Deixando de lado o fanatismo religioso que formou o Arraial de Canudos, a pregação mística do beato Antonio Conselheiro arrastou uma multidão que não tinha onde ficar e nem para onde ir, em um Nordeste empobrecido enormemente pelo acelerado deslocamento dos investimentos econômicos rumo ao Sul do país, iniciado pela expansão da lavoura cafeeira. O massacre militar de toda aquela população de miseráveis foi a "solução" determinada pelo governo dos "coronéis" da República Velha, sob pressão dos latifundiários baianos, assustados com a possibilidade de que aquele movimento significasse uma verdadeira reforma agrária naquela região, "na marra" e "de baixo para cima" (cf.
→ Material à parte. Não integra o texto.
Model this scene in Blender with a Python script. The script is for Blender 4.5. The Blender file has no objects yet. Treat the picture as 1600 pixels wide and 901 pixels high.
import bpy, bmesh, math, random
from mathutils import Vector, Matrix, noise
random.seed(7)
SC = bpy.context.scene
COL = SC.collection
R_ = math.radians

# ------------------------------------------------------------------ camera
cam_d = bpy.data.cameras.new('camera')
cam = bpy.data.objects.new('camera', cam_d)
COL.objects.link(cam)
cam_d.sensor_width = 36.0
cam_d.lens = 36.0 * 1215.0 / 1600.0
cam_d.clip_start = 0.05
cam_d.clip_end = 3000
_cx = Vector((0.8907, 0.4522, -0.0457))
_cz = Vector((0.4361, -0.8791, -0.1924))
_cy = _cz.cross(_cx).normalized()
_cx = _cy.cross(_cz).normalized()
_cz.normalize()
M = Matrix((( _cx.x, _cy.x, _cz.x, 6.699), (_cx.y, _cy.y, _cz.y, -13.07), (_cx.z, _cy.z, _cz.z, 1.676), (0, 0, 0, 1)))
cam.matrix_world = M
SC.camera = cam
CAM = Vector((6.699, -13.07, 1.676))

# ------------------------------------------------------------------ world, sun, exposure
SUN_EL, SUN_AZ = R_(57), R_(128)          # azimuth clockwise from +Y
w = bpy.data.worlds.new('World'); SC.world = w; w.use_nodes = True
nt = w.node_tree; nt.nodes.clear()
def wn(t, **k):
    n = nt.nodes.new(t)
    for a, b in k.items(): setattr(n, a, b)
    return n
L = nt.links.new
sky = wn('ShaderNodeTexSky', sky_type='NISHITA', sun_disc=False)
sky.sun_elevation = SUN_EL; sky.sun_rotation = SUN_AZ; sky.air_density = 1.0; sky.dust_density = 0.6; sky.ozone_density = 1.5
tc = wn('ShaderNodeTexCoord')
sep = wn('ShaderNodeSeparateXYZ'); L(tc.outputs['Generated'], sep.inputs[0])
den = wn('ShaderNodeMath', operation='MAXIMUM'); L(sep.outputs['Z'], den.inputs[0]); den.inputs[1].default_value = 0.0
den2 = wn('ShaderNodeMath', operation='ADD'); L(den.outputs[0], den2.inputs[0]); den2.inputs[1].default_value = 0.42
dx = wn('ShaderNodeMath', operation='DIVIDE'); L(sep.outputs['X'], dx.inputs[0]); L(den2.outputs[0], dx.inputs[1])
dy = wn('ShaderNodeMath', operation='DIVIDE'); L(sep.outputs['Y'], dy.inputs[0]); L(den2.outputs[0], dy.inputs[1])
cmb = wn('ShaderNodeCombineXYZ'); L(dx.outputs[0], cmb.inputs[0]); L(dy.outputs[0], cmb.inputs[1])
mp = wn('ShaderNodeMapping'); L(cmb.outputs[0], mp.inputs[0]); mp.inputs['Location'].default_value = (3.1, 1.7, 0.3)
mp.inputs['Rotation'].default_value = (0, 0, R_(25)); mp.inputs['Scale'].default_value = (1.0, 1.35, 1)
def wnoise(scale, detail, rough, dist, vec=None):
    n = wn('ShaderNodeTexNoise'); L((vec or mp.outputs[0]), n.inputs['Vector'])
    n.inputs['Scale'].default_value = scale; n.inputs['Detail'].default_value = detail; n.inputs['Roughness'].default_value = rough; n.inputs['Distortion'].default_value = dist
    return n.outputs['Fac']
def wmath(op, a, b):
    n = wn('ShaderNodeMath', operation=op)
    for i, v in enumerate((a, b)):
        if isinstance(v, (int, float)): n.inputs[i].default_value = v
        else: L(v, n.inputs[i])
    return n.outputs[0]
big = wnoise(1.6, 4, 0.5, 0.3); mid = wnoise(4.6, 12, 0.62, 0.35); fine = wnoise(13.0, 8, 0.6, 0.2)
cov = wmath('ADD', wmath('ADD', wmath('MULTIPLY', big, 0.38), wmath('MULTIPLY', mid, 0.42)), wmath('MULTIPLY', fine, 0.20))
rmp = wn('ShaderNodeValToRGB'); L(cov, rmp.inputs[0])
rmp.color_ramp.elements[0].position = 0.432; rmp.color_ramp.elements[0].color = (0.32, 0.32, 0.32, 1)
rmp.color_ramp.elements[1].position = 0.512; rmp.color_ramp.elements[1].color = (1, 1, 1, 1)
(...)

MARTINEZ, 1987, p. 10).

LEGENDA: A estátua acima, localizada em Canudos - BA, é uma representação de Antônio Conselheiro, o fundador do antigo Arraial de Canudos, no interior do estado.

FONTE: Letícia Moreira/Folhapress

Apesar de apresentar algumas características específicas, parte do que escrevemos sobre Canudos igualmente poderia abarcar a Guerra do Contestado (1912-1916), que também apresentou como semelhanças uma população expulsa de suas terras pelo processo de expansão capitalista no Sul do país, com o massacre da população camponesa pelo exército. Assim como em Canudos, a forte resistência popular tinha como base de sustentação a fé proporcionada por lideranças místicas e religiosas.

Na História do Brasil, portanto, a garantia da propriedade da terra para uns poucos chefes locais (a "oligarquia dos coronéis") e, depois, os modernos interesses capitalistas sempre prevaleceram sobre as necessidades de sobrevivência física da grande maioria da população.